Supplied data.
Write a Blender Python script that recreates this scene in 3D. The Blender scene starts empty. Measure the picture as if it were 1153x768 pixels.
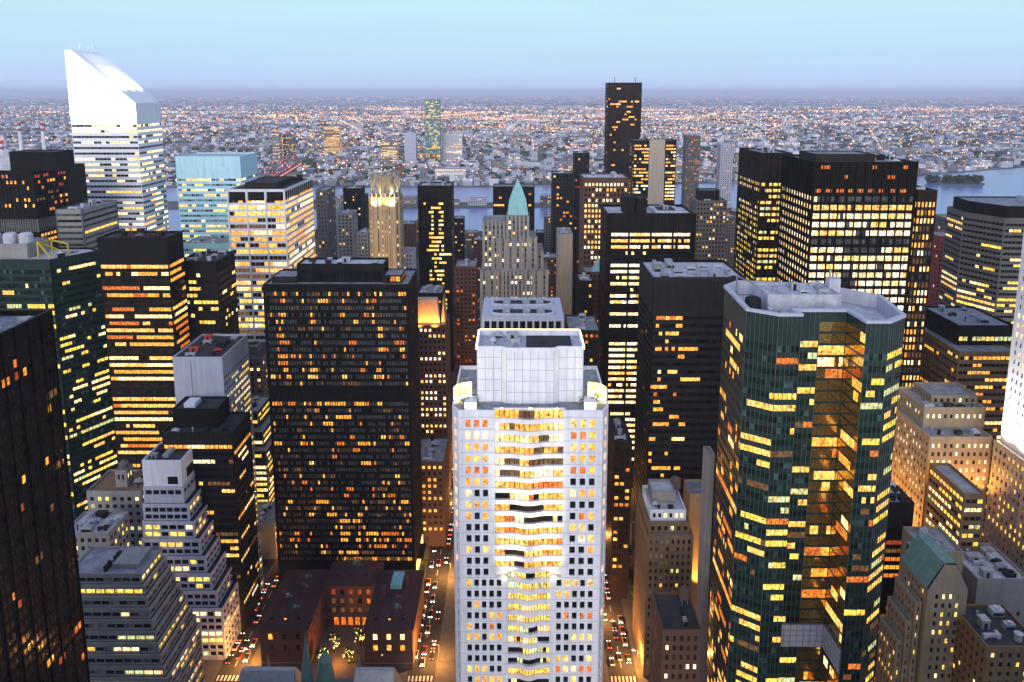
import bpy, math, random, zlib
import numpy as np

S = bpy.context.scene
COL = S.collection
R = math.radians

# ------------------------------------------------------------------ camera, sky, sun, exposure
F, CX, CY, PW, PH = 850.0, 576.5, 245.0, 1153.0, 768.0
CAMZ, PITCH = 245.0, R(9.4)
YAW = math.atan((580 - CX) / F * math.cos(PITCH))
cd = bpy.data.cameras.new('camera')
cam = bpy.data.objects.new('camera', cd)
COL.objects.link(cam)
cd.sensor_width = 36.0
cd.lens = F / PW * 36.0
cd.shift_y = -(PH / 2 - CY) / PW
cd.clip_start, cd.clip_end = 1.0, 500000.0
cam.location = (0, 0, CAMZ)
cam.rotation_euler = (math.pi / 2 - PITCH, 0, YAW)
S.camera = cam

SUN_EL, SUN_AZ = R(14.0), R(188.0)        # afterglow behind the camera, slightly to the left
W = bpy.data.worlds.new('World'); S.world = W
W.use_nodes = True
wn, wl = W.node_tree.nodes, W.node_tree.links
wn.clear()
wo = wn.new('ShaderNodeOutputWorld'); bg = wn.new('ShaderNodeBackground')
sky = wn.new('ShaderNodeTexSky'); sky.sky_type = 'NISHITA'; sky.sun_disc = False
sky.sun_elevation = R(2.0); sky.sun_rotation = R(188.0); sky.altitude = 200; sky.dust_density = 1.0; sky.ozone_density = 2.0
tc = wn.new('ShaderNodeTexCoord'); sx = wn.new('ShaderNodeSeparateXYZ'); ramp = wn.new('ShaderNodeValToRGB')
wl.new(tc.outputs['Generated'], sx.inputs[0]); wl.new(sx.outputs['Z'], ramp.inputs[0])
mixs = wn.new('ShaderNodeMix'); mixs.data_type = 'RGBA'; mixs.blend_type = 'MIX'; mixs.inputs['Factor'].default_value = 0.8
cr = ramp.color_ramp
SKY = [(0.0, (0.60, 0.78, 1.16)), (0.045, (0.54, 0.80, 1.04)), (0.105, (0.57, 0.88, 1.01)), (0.30, (0.54, 0.69, 1.02)), (1.0, (0.38, 0.46, 0.76))]
while len(cr.elements) < len(SKY): cr.elements.new(0.5)
for e, (p, c) in zip(cr.elements, SKY): e.position = p; e.color = (*[k * 10.0 for k in c], 1)
cn = wn.new('ShaderNodeTexNoise'); cmap = wn.new('ShaderNodeMapping')     # faint high cloud streaks
cmap.inputs['Scale'].default_value = (1.5, 1.5, 26.0)
cn.inputs['Scale'].default_value = 2.2; cn.inputs['Detail'].default_value = 5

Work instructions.
Write out an exact copy of the listing, first line through the line containing "R = math.radians", with the pictures left out.

Solution to the exercise.
Write a Blender Python script that recreates this scene in 3D. The Blender scene starts empty. Measure the picture as if it were 1153x768 pixels.
import bpy, math, random, zlib
import numpy as np

S = bpy.context.scene
COL = S.collection
R = math.radians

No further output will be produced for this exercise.